Published September 15, 2008 11:31 pm -
OUR OPINION: Financial failings are moral failings
In March of this year, CNNMoney.com announced that Lehman Brothers Inc. Chairman and CEO Richard Fuld received total compensation of more than $22 million as “the company weathered the subprime mortgage collapse better than its rivals.” Fuld also earned an additional $40-plus million from exercising stock options, plus several smaller bonuses of a few million, on top of his regular salary of $750,000.
The article goes on to state how fortunate Fuld is in a financial climate which has seen a number of other top executives either resign or have to pass up lucrative bonuses due to the unstable real estate market. CNNMoney also praised Fuld for his leadership which allowed Lehman Brothers to weather the losses suffered by so many others, noting that its shares skyrocketed, closing out 2007 at $87.53.
And yet Monday, Wall Street was left reeling as Lehman Brothers filed for Chapter 11 bankruptcy, citing assets of more than $600 billion along with debts of more than $600 billion. The stock market began falling at the sound of the opening bell, and continued throughout the day. Lehman Brothers has the dubious distinction of being the largest bankruptcy in our nation’s history.

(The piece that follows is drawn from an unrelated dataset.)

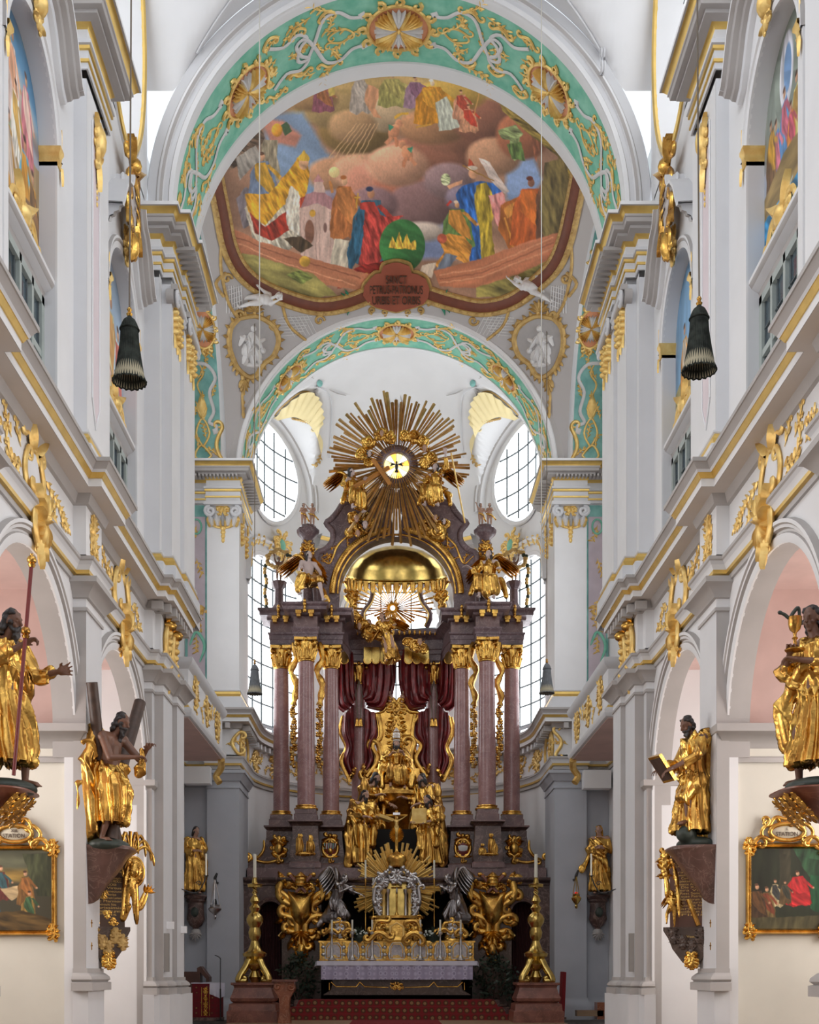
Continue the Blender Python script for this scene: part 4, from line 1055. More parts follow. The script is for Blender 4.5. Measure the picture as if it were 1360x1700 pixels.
mb = MB(OCHRE); vstr(mb, smooth(out+[out[0]], 3), 3.6, OCHRE)
for s in (-1, 1):
  for (x, y, r, d) in ((44, 462, 6, 1), (52, 500, 7, -1), (24, 446, 5, 1), (40, 515, 6, -1), (20, 519, 5, 1)):
    vstr(mb, spir((658+s*x, y), r, PI/2, 1.2, d*s), 2.2, OCHRE)
  for k in range(5): oleaf(mb, (658+s*52, 486), (-.9+k*.4) if s > 0 else PI-(-.9+k*.4), 12, 6, vmap, OCHRE, h=4)
mb.build('border', root)
pc = Vector(vmap(658, 480, 9)); tv = (Vector(vmap(658, 470, 9))-Vector(vmap(658, 490, 9))).normalized()
nn = Vector((1,0,0)).cross(tv)
for k, (tx, py, wd) in enumerate((('SANCT', 461, 34), ('PETRUS-PATRONUS', 478, 88), ('URBIS ET ORBIS', 496, 80))):
  text(tx, vmap(658, py, 9), (1,0,0), tv, nn, .33, INK, width=wd/2000.*35.6, parent=root, depth=.01)
# pendentive medallions with white reliefs
for s in (-1, 1):
  f = lambda x, y: (658+s*x, y)
  root = thing('relief_medallion', vray(*f(238, 570)), ('white relief medallion of figure with child in ochre shell frame, under the left putto' if s < 0 else 'white relief medallion of figure with eagle in ochre shell frame, under the right putto'), 'medallion', 'stucco medallions on the pendentives')
  o_ = [(262, 528), (276, 545), (278, 575), (270, 600), (262, 614), (246, 626), (232, 622), (222, 605), (204, 590), (196, 565), (202, 545), (216, 532), (236, 524)]
  K = len(o_); c0 = f(240, 572); mb = MB(STUCG); V = []
  for k in (1., .6, .25):
    for p in o_: q = f(*p); V.append(vmap(c0[0]+(q[0]-c0[0])*k*.92, c0[1]+(q[1]-c0[1])*k*.92, 1.5))
  V.append(vmap(c0[0], c0[1], 1.5))
  mb.add(V, [(a*K+i, a*K+(i+1) % K, (a+1)*K+(i+1) % K, (a+1)*K+i) for a in range(2) for i in range(K)]+[(2*K+i, 2*K+(i+1) % K, 3*K) for i in range(K)], STUCG); mb.build('ground', root, ang=80)
  mb = MB(STUCW)
  for (x, y, rx, ry, rt) in ((238, 545, 5, 6, 0), (240, 562, 9, 13, .2), (247, 582, 12, 14, -.3), (232, 590, 9, 12, .4), (226, 566, 10, 4, .5), (254, 562, 9, 4, -.6), (222, 582, 5, 6, 0), (238, 606, 14, 5, 0), (252, 598, 6, 10, 0), (228, 600, 5, 6, 0)):
    q = f(x, y); obump(mb, q, rx, ry, vmap, STUCW, h=6, rot=rt*s)
  for k in range(11): oleaf(mb, f(236+(k % 5)*4, 556+(k % 3)*14), -PI/2 if False else PI/2+(.5-.12*k)*s, 30-k, 9, vmap, STUCW, h=8)
  for k in range(4): oleaf(mb, f(240, 560), (.2+.5*k) if s > 0 else PI-(.2+.5*k), 16, 6, vmap, STUCW, h=7)
  mb.build('figure_relief', root)
  mb = MB(OCHRE); vstr(mb, smooth([f(*p) for p in o_+[o_[0]]], 3), 4.5, OCHRE)
  q_ = smooth(o_+[o_[0]], 4)
  for i in range(0, len(q_)-1, 2):
    p = f(*q_[i]); d = (p[0]-c0[0], p[1]-c0[1]); oleaf(mb, p, math.atan2(d[1], d[0]), 11, 7, vmap, OCHRE, h=4)
  for k in range(5): oleaf(mb, f(254, 630), PI/2+(k-2)*.28, 26-abs(k-2)*5, 9, vmap, OCHRE, h=5)
  vstr(mb, [f(254, 625), f(256, 660), f(254, 694)], 2.2, OCHRE);
  for y in (668, 678, 688): obump(mb, f(254, y), 3, 4, vmap, OCHRE)
  vstr(mb, spir(f(262, 522), 8, 0, 1.2, s), 3, OCHRE); vstr(mb, spir(f(205, 540), 8, 0, 1.2, -s), 3, OCHRE); shell(mb, f(238, 516), 20, vmap, OCHRE, 7, PI, 2*PI, 9, 5)
  mb.build('frame', root)
# ---------------- wall paintings in the blind arches, with the small windows under them
def wall_scene(seed, sky, figs):
  c = Canvas(0, 0, 100, 130, 4.0, sky)
  rn = random.Random(seed)
  for k in range(14): c.cloud(rn.uniform(0, 100), rn.uniform(0, 70), rn.uniform(12, 30), rn.uniform(8, 18), rn.choice([(186, 176, 186), (160, 180, 205), (206, 190, 176), (150, 150, 176)]))
  figs(c, rn); return c
def fig_lamb(c, rn):   # near left: tall group before a stairway
  c.poly([(0, 0), (100, 0), (100, 40), (60, 30), (0, 50)], (96, 150, 190), .2, 10, 20, soft=20)
  c.poly([(0, 60), (45, 60), (48, 130), (0, 130)], (150, 158, 130), .2, 90, 8); c.poly([(40, 75), (100, 60), (100, 130), (20, 130)], (176, 150, 110), .2, 90, 9)
  c.figure(45, 14, 52, (226, 200, 190), (236, 176, 140)); c.figure(72, 22, 50, (200, 120, 130), (226, 190, 176), lean=.05); c.figure(22, 26, 48, (214, 110, 90), (226, 150, 110)); c.figure(52, 40, 44, (232, 226, 214), (206, 166, 90))
  c.figure(70, 62, 56, (110, 176, 200), (198, 140, 50)); c.figure(38, 66, 52, (190, 140, 60), (206, 190, 176)); c.figure(86, 72, 50, (206, 150, 60), (120, 90, 60)); c.poly([(60, 95), (100, 90), (100, 130), (70, 130)], (150, 112, 74), .4, 70, 5)
def fig_group(c, rn):
  c.poly([(0, 0), (100, 0), (100, 60), (0, 60)], (150, 170, 190), .2, 10, 20, soft=20); c.poly([(0, 100), (100, 90), (100, 130), (0, 130)], (150, 140, 120), .2)
  for (x, y, h, a, b) in ((25, 40, 70, (214, 150, 140), (190, 120, 60)), (55, 32, 80, (206, 196, 150), (224, 170, 100)), (80, 46, 70, (190, 206, 214), (206, 110, 100)), (40, 70, 56, (198, 150, 80), (226, 190, 180)), (70, 84, 44, (206, 130, 130), (196, 190, 206))): c.figure(x, y, h, a, b)
  c.line([(10, 60), (90, 110)], 3, (186, 140, 100))
def fig_mary(c, rn):
  c.poly([(0, 0), (100, 0), (100, 90), (0, 90)], (122, 164, 200), .25, 100, 16, soft=16); c.poly([(0, 88), (40, 80), (100, 92), (100, 130), (0, 130)], (150, 140, 92), .3, 20, 8)
  c.figure(72, 30, 78, (92, 140, 196), (206, 116, 130), wid=.4, hair=(196, 150, 80)); c.ell(72, 32, 9, 9, (236, 214, 130), .1); c.ell(72, 33, 4.5, 5.5, (214, 170, 140))
  c.figure(32, 48, 60, (214, 150, 60), (206, 190, 170)); c.poly([(20, 90), (46, 84), (50, 112), (16, 116)], (206, 160, 60), .4)
def fig_sea(c, rn):
  c.poly([(0, 0), (100, 0), (100, 60), (0, 60)], (150, 160, 150), .3, 100, 14, soft=16); c.ell(45, 26, 24, 30, (140, 150, 140), .2); c.ell(44, 28, 13, 22, (206, 206, 214), .4, 80, 7); c.ell(46, 28, 7, 14, (122, 160, 206))
  c.poly([(64, 10), (100, 30), (100, 60), (70, 50)], (186, 130, 110), .3)
  for (x, y, h, a, b) in ((80, 40, 46, (170, 176, 120), (196, 150, 120)), (62, 44, 44, (206, 196, 120), (150, 120, 60)), (40, 38, 44, (92, 140, 190), (206, 110, 130)), (24, 46, 44, (76, 130, 190), (206, 120, 140)), (52, 54, 34, (206, 130, 60), (196, 90, 110)), (90, 54, 34, (80, 150, 90), (196, 90, 80)), (14, 40, 40, (120, 90, 60), (196, 150, 60))): c.figure(x, y, h, a, b)
  c.poly([(0, 78), (40, 74), (100, 84), (96, 104), (50, 100), (0, 92)], (140, 118, 76), .3, 10, 6)
  c.poly([(0, 92), (50, 100), (100, 104), (100, 130), (0, 130)], (52, 130, 176), .6, 50, 5)
  for k in range(9): c.line([(rn.uniform(0, 90), rn.uniform(100, 128)), (rn.uniform(10, 100), rn.uniform(96, 124))], 1.2, (190, 214, 226))
wp = {(-1, 1): ('wall painting of angels over figures on steps, in the near left arch', fig_lamb), (-1, 0): ('pale wall painting of a procession, in the far left arch', fig_group), (1, 1): ('wall painting of saints over a stormy blue sea, in the near right arch', fig_sea), (1, 0): ('wall painting of a haloed woman in blue, in the far right arch', fig_mary)}
for (s, i), (lab, fn) in wp.items():
  yc = UPC[i]; c = wall_scene(7+i+s, (170, 176, 190), fn)
  U, Vv = np.meshgrid(np.linspace(0, 1, 170), np.linspace(0, 1, 230))
  yy = yc-UPHW-.02+(2*UPHW+.04)*(U if s < 0 else U); zz = 11.85+3.05*(1-Vv)
  cu = U if s < 0 else 1-U
  Pt = np.stack([np.full(U.shape, s*(WN+.24)), yy, zz], -1)
  painted_grid('wall_painting', Pt, c.sample(cu*100, Vv*130), label=lab, cat='wall painting', group='paintings in the blind arches')
  # window under the painting
  mb = MB(DARKPANE)
  x = s*(WN+.22); ya, yb, za, zb = yc-UPHW, yc+UPHW, 9.4, 11.62
  mb.add([(x, ya, za), (x, yb, za), (x, yb, zb), (x, ya, zb)], [(0,1,2,3)], DARKPANE)
  fx = lambda y0, y1, z0, z1, d=.06, m=CASING: mb.box(x, x-s*d, y0, y1, z0, z1, m)
  fx(ya, ya+.12, za, zb); fx(yb-.12, yb, za, zb); fx(ya, yb, zb-.12, zb)
  for k in (1, 2, 3): fx(ya+2*UPHW*k/4-.045, ya+2*UPHW*k/4+.045, za, zb)
  fx(ya, yb, 10.7, 10.8, .05)
  for z in (10.05, 10.37, 11.1): fx(ya, yb, z, z+.02, .02, LEAD)
  for k in range(8): fx(ya+2*UPHW*(k+.5)/8-.008, ya+2*UPHW*(k+.5)/8+.008, za, zb, .02, LEAD)
  struct(mb, 'window_%d' % (20+(s+1)*2+i))
  mb = MB(GREY)
  mb.sweep([(s*(WN+.25), yc-UPHW, 0), (s*(WN+.25), yc+UPHW, 0)], [(-s,0,0)]*2, [(0,0,1)]*2, [(0, 11.6), (.08, 11.62), (.1, 11.7), (.2, 11.76), (.24, 11.82), (.24, 11.88), (0, 11.9)], [PALE, GREY, PALE, GREY, WHITE, GREY])
  struct(mb, 'trim_sill_%d' % (1+(s+1)+i))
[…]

Four months ago, they were fine, but Monday, everything fell apart? How can it be possible that a company so fiscally responsible for more than 150 years, whose financial backing was instrumental in founding the cotton exchange, the building of the nation’s railroads, movie industry, and computer technology companies, and who were the first to finance up and comers such as Sears Roebuck, Macy’s and Gimbel’s, could fall so far, so fast.
Somewhere along the way, Lehman Brothers apparently fell victim to its own prosperity, forgetting all of the lessons learned when it weathered the Civil War, both World Wars and the stock market crash of 1929. Rather than continuing the sound financial policies the company was founded on, Lehman Brothers grew too large, paid its top executives far too much, financed risky ventures, and worst of all for a well-respected, worldwide financial services company, didn’t foresee and forestall its own financial future.
Congress has been talking for several years, ever since the Enron days, about taking on CEO compensation, especially when the lucrative bonuses come so close to a company’s major financial crash. Maybe now that this giant has fallen, Congress will finally do what it’s been promising and get tough on those who personally benefit while others lose their life savings and livelihoods.